Abstract

Bullheading of methanol into deepwater wells is a commonly used method to protect wells from hydrates during long shutdowns. A safe, but conservative wellbore protection approach (based on wellhead cooldown alone), was adopted for many early deepwater wells. This bullheading approach generally required large bullheading volumes (often exceeding 50 bbl) for each well.

However, for facilities with an increasing number of wells or with platform storage and weight limitations, this conservative approach may create significant operational problems, including crude and water quality concerns (due to the presence of methanol in the stream). Hence, in these cases, alternative operating strategies to minimize methanol usage are needed.

This paper describes an optimal bullheading strategy based upon detailed transient assessment of cooldown times of the entire wellbore, as well as upon evaluation of gas-oil-water and gas-liquid segregation boundaries. Bullheading guidelines are developed that include methanol volumes and bullheading schedule, depending on well fluids, wellbore shut-in conditions, and production conditions prior to shut-in.

This paper focuses on bullheading strategies for subsea wells; while not explicitly analyzed, the same approach can be applied to direct vertical access (DVA) wells. The paper will also address bullheading differences for subsea wells with uninsulated tubing and wells with vacuum insulated tubing (VIT).

Experimental results and models on oil, water, and gas segregation in the wellbore are discussed. Field data are shown for comparison with the simulation results.

Background

Due to the high cost of subsea remediation and associated deferred production, protection of deepwater wellbores from hydrate1 formation and plugging is a major flow assurance concern in offshore operations. Hydrate prevention strategies are usually developed to provide protection during normal operation, start-up and shutdown operations. These strategies are based on elements of the system design, an understanding of hydrate formation mechanisms, and rigorous thermal-hydraulic modeling.

Generally, hydrate formation in the wellbore is avoided by maintaining the temperature of the produced fluids above the temperature at which hydrates can form: defined as the hydrate dissociation temperature (HDT).

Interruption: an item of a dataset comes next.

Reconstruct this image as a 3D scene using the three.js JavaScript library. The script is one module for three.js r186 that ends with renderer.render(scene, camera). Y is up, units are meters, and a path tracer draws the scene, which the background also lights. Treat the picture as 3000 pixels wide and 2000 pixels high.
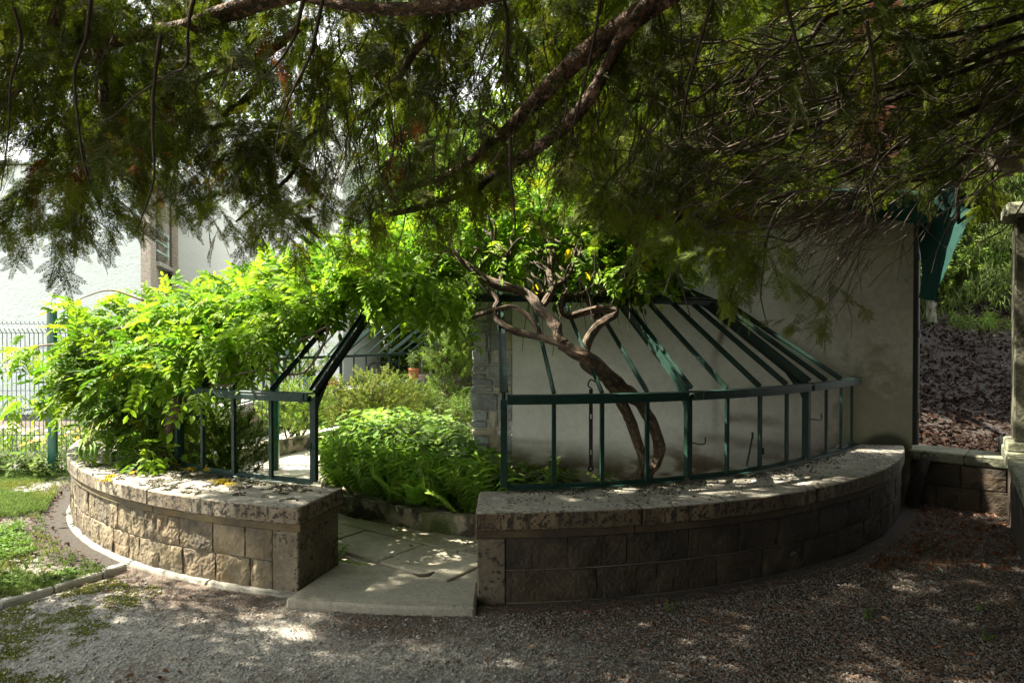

During normal production, reasonable production rates (> 1000-1500 bopd) usually provide enough heat from the reservoir to keep the wellbore temperatures above HDT. During an extended shut-in, the temperatures in the upper portion of the wellbore drop below the HDT. To avoid exposing produced fluids containing hydrocarbons and water to temperatures below the HDT, methanol (or another liquid) is bullheaded into the wellbore at the tree to push the produced water down to a lower portion of the wellbore that is at a temperature above the HDT.

Wellbore bullheading for shut-in condition

The bullheading hydrate-prevention approach is shown schematically in Figure 1. During a long shut-in, the temperature profile down the wellbore approaches the geothermal temperature profile, which is shown on the right side of Figure 1. With this temperature profile, fluids in the upper portion of the wellbore are at temperatures below the HDT, and fluids in the lower portion are at temperatures above the HDT.